According to reports, days after it launched and docked the third module with its under-construction space station, the Chinese rocket that took the Mengtian module to space is tumbling back to Earth. Reports indicate that Beijing did not ensure a controlled deorbit of the rocket’s core stage and the 23-ton rocket is falling back to the planet.

The China Manned Space Agency (CSMA) launched the Long March 5B rocket with the Mengtian module to Tiangong marking the completion of the flying laboratory. The rocket is on a course toward the planet, where it is expected to crash and burn in Earth’s atmosphere, however past experiences have shown some chunks survive the fiery re-entry crashing on the surface.

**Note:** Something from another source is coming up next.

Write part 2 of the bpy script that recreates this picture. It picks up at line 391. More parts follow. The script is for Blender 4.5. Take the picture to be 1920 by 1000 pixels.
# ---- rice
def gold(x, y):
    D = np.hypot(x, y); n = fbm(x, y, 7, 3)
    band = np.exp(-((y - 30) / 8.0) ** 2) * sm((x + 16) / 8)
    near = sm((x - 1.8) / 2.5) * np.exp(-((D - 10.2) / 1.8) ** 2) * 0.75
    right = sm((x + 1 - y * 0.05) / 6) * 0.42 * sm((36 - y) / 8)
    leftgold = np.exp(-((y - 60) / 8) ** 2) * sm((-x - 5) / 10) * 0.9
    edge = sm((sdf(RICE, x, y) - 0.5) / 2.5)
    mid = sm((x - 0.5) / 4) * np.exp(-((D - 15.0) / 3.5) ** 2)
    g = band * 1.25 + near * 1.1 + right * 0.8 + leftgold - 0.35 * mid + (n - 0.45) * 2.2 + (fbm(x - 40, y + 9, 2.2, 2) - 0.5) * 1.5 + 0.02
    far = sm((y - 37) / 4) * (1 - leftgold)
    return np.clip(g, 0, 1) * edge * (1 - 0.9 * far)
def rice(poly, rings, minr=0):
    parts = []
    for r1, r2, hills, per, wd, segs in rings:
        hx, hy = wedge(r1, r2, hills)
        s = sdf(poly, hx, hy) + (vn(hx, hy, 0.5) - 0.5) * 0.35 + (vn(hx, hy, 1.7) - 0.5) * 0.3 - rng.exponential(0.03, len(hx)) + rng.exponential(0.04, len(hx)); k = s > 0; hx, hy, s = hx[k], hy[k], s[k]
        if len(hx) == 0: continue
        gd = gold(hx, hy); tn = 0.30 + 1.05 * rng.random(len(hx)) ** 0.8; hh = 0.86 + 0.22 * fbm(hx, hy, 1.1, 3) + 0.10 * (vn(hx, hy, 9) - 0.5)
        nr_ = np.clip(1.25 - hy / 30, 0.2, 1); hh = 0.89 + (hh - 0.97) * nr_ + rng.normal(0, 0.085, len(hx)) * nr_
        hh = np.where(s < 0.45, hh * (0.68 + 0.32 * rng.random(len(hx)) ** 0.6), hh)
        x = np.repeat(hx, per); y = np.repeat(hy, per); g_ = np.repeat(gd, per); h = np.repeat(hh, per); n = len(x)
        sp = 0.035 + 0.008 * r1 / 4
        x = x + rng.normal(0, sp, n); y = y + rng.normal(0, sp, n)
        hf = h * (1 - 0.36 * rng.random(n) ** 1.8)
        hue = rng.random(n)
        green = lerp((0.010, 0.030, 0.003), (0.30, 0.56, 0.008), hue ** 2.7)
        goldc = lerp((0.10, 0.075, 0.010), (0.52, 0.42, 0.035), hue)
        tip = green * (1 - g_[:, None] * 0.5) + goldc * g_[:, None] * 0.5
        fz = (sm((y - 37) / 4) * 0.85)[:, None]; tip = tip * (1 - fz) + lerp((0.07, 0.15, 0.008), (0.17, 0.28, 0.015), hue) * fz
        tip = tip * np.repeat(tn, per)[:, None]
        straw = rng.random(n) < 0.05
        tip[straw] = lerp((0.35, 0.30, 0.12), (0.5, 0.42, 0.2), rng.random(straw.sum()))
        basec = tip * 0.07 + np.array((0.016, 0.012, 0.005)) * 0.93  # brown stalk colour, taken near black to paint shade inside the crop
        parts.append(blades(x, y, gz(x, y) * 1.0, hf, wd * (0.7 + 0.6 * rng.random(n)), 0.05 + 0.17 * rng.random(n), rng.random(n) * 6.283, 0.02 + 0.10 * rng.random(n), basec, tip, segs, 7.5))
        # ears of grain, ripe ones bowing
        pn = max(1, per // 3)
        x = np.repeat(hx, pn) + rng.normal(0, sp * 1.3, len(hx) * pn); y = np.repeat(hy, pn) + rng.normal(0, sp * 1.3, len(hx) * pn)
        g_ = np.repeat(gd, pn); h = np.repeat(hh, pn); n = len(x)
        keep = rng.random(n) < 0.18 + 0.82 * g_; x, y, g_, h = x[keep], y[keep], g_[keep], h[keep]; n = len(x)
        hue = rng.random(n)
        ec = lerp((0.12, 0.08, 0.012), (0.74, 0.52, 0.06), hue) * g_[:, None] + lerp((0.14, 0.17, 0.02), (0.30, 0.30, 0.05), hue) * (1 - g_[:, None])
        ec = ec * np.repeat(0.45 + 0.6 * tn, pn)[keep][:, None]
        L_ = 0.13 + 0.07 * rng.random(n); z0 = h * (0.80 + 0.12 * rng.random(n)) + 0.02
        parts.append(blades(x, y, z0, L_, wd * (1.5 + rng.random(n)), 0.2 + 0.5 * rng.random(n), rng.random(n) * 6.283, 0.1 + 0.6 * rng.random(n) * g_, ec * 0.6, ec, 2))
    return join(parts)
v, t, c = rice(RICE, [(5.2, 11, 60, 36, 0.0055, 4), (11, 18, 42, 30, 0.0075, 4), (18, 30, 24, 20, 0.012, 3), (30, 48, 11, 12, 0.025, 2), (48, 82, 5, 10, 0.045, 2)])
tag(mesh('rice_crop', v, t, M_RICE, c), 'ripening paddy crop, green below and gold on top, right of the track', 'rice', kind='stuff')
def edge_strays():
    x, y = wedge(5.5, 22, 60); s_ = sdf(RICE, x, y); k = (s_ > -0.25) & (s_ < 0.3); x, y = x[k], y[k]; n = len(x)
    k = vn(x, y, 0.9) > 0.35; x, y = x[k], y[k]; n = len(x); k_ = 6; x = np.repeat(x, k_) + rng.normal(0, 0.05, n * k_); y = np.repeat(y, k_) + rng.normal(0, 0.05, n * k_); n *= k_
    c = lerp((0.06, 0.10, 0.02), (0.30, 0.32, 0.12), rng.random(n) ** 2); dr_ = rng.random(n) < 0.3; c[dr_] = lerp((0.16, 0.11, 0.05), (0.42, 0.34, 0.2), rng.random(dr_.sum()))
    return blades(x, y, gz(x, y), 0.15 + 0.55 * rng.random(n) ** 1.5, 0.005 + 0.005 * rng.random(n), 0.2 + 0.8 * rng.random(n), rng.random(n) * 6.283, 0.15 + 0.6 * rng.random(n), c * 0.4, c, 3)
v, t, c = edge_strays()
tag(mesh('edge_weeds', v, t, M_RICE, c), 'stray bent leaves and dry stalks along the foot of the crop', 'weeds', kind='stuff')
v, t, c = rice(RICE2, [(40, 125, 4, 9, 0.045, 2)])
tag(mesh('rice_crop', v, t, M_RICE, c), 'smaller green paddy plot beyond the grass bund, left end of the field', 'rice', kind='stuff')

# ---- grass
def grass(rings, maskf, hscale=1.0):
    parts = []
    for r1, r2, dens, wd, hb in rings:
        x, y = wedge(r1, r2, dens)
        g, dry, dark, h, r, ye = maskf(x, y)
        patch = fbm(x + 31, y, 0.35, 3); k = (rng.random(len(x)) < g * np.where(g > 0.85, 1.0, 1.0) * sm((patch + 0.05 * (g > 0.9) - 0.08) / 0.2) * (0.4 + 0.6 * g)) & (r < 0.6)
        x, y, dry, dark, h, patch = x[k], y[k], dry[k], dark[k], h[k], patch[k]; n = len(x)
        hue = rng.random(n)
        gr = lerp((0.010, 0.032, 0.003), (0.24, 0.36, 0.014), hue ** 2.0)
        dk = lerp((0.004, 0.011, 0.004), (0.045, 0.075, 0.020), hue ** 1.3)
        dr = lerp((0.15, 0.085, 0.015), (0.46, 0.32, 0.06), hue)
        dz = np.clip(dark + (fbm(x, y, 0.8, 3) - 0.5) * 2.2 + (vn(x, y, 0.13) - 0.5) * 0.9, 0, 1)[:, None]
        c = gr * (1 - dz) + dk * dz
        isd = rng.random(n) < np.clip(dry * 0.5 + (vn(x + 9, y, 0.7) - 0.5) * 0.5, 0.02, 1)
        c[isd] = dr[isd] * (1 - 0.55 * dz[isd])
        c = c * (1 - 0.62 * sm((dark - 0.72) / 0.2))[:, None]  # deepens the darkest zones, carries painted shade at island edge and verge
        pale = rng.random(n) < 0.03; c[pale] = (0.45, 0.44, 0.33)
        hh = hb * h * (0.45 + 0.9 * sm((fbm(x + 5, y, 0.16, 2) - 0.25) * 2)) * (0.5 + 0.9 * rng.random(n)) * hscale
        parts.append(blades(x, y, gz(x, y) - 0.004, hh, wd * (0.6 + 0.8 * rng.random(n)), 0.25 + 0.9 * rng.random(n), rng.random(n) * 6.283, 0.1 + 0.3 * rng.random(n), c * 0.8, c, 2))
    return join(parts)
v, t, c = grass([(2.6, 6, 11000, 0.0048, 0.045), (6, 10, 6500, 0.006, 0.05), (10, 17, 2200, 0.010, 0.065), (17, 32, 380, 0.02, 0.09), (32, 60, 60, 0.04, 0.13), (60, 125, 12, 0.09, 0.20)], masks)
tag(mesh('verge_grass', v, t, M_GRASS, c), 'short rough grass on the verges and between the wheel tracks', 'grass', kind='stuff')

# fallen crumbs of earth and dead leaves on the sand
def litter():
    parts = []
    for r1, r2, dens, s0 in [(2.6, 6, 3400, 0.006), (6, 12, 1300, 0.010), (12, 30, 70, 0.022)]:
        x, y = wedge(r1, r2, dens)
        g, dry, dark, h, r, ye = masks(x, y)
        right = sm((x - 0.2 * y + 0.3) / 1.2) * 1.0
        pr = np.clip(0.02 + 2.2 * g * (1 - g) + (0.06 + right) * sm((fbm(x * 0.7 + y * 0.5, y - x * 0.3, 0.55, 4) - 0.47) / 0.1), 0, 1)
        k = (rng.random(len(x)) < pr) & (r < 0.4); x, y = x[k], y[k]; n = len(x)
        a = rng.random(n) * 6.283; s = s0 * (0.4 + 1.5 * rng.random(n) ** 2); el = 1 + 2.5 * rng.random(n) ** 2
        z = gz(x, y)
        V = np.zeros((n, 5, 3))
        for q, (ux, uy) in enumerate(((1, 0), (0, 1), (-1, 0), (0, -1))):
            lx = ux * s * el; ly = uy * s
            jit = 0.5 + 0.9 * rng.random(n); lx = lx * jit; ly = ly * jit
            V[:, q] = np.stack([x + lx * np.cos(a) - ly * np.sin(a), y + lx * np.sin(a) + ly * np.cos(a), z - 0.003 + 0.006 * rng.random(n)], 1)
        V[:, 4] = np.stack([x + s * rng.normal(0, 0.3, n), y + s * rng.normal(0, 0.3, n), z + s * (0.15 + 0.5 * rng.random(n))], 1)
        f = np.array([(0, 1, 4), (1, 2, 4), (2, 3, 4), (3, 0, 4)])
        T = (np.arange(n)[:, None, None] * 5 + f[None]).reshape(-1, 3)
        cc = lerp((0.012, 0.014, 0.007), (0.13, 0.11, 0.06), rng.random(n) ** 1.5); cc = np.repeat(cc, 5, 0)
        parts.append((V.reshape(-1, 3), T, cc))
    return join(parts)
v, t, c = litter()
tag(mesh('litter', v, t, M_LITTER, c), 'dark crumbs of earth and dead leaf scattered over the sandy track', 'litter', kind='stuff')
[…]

While nobody has to alter their lives because of this, 88 per cent of the world’s population is at risk, and so seven billion people are at risk from the Chinese space debris falling on them,” some experts said. While the panel of experts noted that they are not overhyping the event, they noted that “the risk to an individual is six per 10 trillion. That’s a really small number.”

Earlier this year, the Long March 5B’s first stage made an uncontrolled re-entry through Earth’s atmosphere over Southeast Asia. The re-entry happened about six days after the rocket was launched into space with Wentian, the second of three modules of the Chinese space station. While China had provided no information about the descent of the core stage of the rocket, it came down over the Indian Ocean.

While most of the rocket burned in the atmosphere, remnants of the booster and the launchers were, however, found in parts of Southeast Asia including Malaysia and Indonesia. Western and Asian countries have in the past accused China of not sharing any information about the tumbling rocket and the re-entry path or debris assessment.

The Tiangong will be the second permanently inhabited outpost in low-earth orbit after the NASA-led International Space Station. The Tianhe, Wentian, and Mengtian lab modules will form a basic T-shape structure of the Chinese space station. The Tiangong space station is one of the crown jewels of Beijing’s ambitious space program, which has landed robotic rovers on Mars and the Moon and made China only the third nation to put humans in orbit.